### Task directions
Among the lines below, keep only those from the one containing "were 1363x2048 pixels." through the one containing "S.view_settings.gamma = 1;", and reproduce them exactly.
* Begin Material to process *
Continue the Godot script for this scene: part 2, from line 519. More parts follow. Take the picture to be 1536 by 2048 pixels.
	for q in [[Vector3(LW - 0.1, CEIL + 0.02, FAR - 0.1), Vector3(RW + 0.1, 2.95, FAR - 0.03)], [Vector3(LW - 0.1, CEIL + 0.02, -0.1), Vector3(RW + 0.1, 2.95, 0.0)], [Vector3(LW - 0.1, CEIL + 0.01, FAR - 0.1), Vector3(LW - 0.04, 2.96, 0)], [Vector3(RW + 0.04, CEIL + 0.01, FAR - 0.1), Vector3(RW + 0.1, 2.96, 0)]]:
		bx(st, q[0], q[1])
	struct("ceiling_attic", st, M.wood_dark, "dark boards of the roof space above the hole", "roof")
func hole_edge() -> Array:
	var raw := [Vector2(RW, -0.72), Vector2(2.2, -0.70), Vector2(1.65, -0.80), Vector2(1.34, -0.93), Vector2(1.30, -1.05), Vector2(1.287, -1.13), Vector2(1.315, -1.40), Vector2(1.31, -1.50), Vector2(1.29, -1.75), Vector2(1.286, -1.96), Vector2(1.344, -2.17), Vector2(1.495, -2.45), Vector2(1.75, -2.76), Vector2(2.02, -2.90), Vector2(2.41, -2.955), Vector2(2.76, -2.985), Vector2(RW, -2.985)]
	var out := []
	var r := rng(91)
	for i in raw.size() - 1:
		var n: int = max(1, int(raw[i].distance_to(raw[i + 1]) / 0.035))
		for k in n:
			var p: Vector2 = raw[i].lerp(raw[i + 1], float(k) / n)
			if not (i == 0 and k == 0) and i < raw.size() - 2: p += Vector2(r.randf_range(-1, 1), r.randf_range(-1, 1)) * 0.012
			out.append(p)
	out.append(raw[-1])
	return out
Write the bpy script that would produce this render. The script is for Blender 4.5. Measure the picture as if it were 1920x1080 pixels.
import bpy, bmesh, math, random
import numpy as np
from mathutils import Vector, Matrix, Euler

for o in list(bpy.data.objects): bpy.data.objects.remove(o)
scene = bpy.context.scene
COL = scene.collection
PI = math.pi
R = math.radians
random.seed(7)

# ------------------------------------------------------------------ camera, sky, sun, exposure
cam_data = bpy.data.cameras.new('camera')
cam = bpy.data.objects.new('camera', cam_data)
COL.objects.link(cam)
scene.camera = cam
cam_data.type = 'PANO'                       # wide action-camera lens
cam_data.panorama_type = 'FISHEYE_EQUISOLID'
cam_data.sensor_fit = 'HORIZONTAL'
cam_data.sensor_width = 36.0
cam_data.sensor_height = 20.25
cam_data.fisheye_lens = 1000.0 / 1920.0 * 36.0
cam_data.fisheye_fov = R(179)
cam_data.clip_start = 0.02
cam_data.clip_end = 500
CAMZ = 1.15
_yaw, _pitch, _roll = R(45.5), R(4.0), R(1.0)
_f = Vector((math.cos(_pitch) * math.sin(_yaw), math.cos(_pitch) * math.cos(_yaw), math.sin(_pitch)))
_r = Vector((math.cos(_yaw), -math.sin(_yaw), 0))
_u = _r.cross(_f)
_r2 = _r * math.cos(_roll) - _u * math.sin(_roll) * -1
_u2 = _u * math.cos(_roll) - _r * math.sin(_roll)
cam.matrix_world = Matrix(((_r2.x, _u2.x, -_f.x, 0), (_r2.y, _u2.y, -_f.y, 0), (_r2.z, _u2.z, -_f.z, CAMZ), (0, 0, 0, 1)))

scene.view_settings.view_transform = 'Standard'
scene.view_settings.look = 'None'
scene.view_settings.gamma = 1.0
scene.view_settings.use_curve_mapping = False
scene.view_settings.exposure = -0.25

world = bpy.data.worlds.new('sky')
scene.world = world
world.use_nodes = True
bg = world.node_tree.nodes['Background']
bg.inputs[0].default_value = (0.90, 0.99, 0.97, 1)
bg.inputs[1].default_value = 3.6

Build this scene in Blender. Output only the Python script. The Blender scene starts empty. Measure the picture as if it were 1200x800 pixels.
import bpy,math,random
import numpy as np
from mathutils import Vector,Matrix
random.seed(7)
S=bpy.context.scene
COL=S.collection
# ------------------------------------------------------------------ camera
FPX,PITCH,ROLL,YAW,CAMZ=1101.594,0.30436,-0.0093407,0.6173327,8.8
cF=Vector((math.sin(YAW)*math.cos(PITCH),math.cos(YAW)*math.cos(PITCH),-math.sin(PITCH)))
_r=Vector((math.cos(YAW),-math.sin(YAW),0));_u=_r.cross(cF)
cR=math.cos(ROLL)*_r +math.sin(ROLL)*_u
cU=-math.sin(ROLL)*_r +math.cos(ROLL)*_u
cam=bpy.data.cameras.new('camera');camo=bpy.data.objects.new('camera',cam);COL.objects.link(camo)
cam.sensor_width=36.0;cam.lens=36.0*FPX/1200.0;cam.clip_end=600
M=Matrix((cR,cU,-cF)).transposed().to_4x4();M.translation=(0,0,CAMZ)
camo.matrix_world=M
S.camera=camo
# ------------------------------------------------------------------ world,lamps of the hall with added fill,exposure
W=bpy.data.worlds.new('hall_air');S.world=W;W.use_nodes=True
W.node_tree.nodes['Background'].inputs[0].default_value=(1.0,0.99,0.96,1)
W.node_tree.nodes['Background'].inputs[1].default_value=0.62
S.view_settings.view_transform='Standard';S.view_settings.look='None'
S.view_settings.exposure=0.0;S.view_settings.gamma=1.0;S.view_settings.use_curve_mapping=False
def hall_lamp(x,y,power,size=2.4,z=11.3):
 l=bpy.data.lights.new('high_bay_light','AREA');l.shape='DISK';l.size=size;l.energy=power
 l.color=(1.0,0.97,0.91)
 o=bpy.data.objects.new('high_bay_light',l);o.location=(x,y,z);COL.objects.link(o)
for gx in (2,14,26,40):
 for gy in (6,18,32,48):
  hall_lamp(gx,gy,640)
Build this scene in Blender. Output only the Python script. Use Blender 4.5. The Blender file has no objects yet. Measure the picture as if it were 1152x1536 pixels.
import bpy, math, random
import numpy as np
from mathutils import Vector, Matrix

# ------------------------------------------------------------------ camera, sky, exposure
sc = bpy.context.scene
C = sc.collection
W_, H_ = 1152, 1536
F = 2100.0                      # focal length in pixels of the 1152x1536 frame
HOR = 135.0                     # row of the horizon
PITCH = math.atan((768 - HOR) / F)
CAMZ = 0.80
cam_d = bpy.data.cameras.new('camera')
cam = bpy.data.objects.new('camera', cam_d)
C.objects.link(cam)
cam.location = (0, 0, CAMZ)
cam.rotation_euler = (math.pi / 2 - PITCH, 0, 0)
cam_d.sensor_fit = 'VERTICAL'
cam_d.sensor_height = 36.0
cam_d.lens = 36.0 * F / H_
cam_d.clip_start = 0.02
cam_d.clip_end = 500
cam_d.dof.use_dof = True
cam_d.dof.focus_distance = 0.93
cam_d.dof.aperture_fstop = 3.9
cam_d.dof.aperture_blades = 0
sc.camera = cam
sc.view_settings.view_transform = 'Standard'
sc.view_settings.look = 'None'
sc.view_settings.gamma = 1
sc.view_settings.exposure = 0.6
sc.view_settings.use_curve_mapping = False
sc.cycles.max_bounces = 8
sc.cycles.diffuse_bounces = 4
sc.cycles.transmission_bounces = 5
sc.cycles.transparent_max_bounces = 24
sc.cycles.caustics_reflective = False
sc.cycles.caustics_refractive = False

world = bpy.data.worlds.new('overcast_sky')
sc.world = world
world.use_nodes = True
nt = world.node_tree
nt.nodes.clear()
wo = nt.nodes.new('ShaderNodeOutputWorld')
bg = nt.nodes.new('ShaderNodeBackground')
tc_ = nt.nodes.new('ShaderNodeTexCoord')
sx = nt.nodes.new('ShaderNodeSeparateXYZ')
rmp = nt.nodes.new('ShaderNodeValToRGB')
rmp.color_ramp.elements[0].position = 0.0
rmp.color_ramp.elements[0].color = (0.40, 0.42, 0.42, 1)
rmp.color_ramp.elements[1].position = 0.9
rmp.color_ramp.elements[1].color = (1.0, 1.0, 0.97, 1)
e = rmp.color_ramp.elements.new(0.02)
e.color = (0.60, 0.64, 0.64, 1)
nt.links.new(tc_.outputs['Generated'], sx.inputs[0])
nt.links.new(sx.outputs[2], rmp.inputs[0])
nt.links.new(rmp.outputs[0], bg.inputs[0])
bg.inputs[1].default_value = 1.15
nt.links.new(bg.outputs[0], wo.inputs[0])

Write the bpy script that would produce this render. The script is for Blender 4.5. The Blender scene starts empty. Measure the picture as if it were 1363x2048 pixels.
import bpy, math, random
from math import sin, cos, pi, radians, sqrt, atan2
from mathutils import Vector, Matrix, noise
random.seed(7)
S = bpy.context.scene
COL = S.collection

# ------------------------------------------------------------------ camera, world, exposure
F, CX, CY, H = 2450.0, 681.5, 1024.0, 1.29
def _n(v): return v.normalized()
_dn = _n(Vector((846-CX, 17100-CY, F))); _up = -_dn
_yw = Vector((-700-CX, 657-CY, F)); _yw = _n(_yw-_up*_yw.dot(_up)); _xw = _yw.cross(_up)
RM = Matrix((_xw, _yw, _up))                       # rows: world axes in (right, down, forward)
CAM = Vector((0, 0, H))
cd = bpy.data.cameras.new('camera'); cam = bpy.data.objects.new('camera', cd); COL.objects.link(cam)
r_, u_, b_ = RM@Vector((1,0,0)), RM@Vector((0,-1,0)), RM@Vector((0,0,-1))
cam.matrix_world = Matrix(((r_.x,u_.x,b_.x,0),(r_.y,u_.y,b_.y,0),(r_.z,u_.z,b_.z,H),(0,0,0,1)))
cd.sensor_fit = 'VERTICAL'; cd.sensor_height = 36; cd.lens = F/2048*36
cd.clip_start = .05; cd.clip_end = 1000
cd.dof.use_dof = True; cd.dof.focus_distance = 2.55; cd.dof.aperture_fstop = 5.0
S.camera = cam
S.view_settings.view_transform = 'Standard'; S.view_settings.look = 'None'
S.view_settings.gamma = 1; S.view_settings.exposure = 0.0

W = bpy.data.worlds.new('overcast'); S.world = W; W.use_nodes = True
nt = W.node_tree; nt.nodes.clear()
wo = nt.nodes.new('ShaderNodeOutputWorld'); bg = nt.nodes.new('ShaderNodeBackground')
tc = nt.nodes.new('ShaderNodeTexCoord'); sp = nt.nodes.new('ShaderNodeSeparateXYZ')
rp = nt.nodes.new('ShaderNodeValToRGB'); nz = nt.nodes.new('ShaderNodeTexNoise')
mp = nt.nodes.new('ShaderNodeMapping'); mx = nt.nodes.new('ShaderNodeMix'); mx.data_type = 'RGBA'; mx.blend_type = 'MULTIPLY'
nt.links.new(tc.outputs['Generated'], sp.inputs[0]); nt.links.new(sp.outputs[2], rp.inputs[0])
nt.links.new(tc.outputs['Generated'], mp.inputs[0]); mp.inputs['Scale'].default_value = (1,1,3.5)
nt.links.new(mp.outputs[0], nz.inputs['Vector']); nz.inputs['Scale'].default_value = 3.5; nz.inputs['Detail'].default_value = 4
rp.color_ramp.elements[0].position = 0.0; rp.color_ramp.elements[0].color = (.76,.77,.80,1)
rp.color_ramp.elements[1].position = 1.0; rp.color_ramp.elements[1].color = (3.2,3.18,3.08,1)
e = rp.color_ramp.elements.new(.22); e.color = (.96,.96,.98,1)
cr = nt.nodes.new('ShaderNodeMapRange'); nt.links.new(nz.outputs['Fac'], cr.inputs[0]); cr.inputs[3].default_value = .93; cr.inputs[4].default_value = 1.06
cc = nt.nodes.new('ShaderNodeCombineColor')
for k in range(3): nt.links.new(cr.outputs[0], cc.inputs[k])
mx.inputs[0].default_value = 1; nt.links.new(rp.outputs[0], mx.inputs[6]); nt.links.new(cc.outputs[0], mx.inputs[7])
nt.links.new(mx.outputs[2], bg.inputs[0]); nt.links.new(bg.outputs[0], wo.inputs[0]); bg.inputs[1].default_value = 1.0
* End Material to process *
### Exercise result
Write the bpy script that would produce this render. The script is for Blender 4.5. The Blender scene starts empty. Measure the picture as if it were 1363x2048 pixels.
import bpy, math, random
from math import sin, cos, pi, radians, sqrt, atan2
from mathutils import Vector, Matrix, noise
random.seed(7)
S = bpy.context.scene
COL = S.collection

# ------------------------------------------------------------------ camera, world, exposure
F, CX, CY, H = 2450.0, 681.5, 1024.0, 1.29
def _n(v): return v.normalized()
_dn = _n(Vector((846-CX, 17100-CY, F))); _up = -_dn
_yw = Vector((-700-CX, 657-CY, F)); _yw = _n(_yw-_up*_yw.dot(_up)); _xw = _yw.cross(_up)
RM = Matrix((_xw, _yw, _up))                       # rows: world axes in (right, down, forward)
CAM = Vector((0, 0, H))
cd = bpy.data.cameras.new('camera'); cam = bpy.data.objects.new('camera', cd); COL.objects.link(cam)
r_, u_, b_ = RM@Vector((1,0,0)), RM@Vector((0,-1,0)), RM@Vector((0,0,-1))
cam.matrix_world = Matrix(((r_.x,u_.x,b_.x,0),(r_.y,u_.y,b_.y,0),(r_.z,u_.z,b_.z,H),(0,0,0,1)))
cd.sensor_fit = 'VERTICAL'; cd.sensor_height = 36; cd.lens = F/2048*36
cd.clip_start = .05; cd.clip_end = 1000
cd.dof.use_dof = True; cd.dof.focus_distance = 2.55; cd.dof.aperture_fstop = 5.0
S.camera = cam
S.view_settings.view_transform = 'Standard'; S.view_settings.look = 'None'
S.view_settings.gamma = 1; S.view_settings.exposure = 0.0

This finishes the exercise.